------ DATA SECTION ------

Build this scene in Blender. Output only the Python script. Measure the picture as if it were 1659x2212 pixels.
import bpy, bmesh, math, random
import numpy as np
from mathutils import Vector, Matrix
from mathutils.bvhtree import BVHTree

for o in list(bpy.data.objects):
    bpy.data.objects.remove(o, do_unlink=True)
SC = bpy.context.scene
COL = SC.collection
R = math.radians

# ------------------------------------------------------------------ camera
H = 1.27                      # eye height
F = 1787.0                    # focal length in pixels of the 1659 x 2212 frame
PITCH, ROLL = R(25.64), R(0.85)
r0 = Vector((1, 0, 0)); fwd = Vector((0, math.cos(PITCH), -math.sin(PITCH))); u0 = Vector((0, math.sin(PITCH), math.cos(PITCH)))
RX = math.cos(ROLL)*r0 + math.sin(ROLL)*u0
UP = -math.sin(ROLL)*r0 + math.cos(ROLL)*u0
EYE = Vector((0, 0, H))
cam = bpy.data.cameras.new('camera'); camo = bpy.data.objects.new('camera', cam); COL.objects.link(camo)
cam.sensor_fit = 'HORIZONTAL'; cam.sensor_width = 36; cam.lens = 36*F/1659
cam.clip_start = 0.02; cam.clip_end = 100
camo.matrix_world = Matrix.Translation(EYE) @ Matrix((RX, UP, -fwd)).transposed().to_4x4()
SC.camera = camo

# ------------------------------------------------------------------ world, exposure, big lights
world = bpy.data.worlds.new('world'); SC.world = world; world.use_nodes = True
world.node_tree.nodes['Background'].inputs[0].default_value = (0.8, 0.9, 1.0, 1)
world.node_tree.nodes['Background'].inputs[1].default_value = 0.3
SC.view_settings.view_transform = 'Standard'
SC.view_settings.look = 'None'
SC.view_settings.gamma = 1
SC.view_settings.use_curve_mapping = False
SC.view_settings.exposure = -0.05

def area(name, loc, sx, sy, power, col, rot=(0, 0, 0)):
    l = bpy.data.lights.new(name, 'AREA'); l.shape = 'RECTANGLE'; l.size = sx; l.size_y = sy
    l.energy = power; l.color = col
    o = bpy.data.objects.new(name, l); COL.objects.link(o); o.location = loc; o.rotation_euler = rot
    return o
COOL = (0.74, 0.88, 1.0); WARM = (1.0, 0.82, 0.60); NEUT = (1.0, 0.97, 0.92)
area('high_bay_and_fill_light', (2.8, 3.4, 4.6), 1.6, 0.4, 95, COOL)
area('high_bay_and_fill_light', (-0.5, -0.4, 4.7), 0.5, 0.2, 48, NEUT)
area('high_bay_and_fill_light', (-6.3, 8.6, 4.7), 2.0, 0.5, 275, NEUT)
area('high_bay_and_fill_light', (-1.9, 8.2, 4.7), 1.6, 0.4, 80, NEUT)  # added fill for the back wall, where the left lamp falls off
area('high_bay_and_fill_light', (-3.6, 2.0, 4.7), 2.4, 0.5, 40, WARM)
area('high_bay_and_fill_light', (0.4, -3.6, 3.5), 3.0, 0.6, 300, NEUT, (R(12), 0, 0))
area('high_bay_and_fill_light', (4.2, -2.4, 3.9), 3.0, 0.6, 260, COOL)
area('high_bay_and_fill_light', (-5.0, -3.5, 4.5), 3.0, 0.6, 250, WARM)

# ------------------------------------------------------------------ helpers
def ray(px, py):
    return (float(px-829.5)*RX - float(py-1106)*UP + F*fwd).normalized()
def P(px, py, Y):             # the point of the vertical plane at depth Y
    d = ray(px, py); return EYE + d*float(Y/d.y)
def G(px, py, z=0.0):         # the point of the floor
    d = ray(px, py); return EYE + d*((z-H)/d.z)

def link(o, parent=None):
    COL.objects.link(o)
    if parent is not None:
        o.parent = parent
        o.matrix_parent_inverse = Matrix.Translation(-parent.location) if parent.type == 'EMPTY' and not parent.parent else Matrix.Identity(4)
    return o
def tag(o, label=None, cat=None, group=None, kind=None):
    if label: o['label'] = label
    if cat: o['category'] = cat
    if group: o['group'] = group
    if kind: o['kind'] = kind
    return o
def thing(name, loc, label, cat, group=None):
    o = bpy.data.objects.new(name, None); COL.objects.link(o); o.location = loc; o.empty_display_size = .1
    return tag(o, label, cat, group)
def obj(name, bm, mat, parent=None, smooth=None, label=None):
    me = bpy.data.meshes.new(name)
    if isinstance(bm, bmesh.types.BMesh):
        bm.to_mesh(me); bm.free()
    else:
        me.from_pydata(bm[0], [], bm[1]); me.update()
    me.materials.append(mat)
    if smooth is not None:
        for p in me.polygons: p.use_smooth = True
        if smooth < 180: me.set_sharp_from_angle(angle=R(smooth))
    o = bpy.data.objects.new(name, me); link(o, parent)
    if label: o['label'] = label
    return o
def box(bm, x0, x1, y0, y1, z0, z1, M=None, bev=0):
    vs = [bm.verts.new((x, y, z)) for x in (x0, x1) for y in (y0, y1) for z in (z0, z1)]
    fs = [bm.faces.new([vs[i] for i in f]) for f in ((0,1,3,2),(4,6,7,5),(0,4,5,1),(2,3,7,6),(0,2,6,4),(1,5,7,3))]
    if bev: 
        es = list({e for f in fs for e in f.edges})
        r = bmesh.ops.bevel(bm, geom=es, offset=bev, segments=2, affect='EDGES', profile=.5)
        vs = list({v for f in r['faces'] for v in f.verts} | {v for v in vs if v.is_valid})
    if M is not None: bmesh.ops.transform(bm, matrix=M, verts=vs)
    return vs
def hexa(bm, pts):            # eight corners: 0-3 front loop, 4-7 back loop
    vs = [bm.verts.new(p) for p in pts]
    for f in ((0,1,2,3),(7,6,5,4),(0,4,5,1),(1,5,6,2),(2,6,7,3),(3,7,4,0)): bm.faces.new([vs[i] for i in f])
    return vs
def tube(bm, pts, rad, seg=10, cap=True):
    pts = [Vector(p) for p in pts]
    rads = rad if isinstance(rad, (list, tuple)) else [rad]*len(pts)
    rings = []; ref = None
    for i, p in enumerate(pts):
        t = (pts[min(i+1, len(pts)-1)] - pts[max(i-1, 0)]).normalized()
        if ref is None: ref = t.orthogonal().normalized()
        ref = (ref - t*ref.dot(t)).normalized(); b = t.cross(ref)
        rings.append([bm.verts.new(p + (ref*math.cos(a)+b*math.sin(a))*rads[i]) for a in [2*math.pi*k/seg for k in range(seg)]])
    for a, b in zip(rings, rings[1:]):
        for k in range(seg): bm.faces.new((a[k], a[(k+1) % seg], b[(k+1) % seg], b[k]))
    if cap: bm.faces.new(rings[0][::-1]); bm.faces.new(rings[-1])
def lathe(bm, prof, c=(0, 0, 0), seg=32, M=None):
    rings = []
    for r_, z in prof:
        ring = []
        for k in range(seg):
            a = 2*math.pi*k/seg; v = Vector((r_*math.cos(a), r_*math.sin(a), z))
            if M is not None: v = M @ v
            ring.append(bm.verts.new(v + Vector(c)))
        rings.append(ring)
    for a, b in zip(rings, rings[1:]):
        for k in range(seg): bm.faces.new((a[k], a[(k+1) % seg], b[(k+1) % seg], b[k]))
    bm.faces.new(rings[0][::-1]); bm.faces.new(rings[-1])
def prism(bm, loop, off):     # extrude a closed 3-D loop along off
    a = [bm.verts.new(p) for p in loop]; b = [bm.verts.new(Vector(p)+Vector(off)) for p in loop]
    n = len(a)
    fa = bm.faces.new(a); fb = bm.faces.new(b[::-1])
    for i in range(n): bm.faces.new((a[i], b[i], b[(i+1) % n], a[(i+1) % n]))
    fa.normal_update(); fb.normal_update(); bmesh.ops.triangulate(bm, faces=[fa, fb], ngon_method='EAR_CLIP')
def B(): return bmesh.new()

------

# AIM OF THE EXERCISE
Find and count the lines of the data that include the string "pixels", and report that figure by itself.

# THE RESULT
2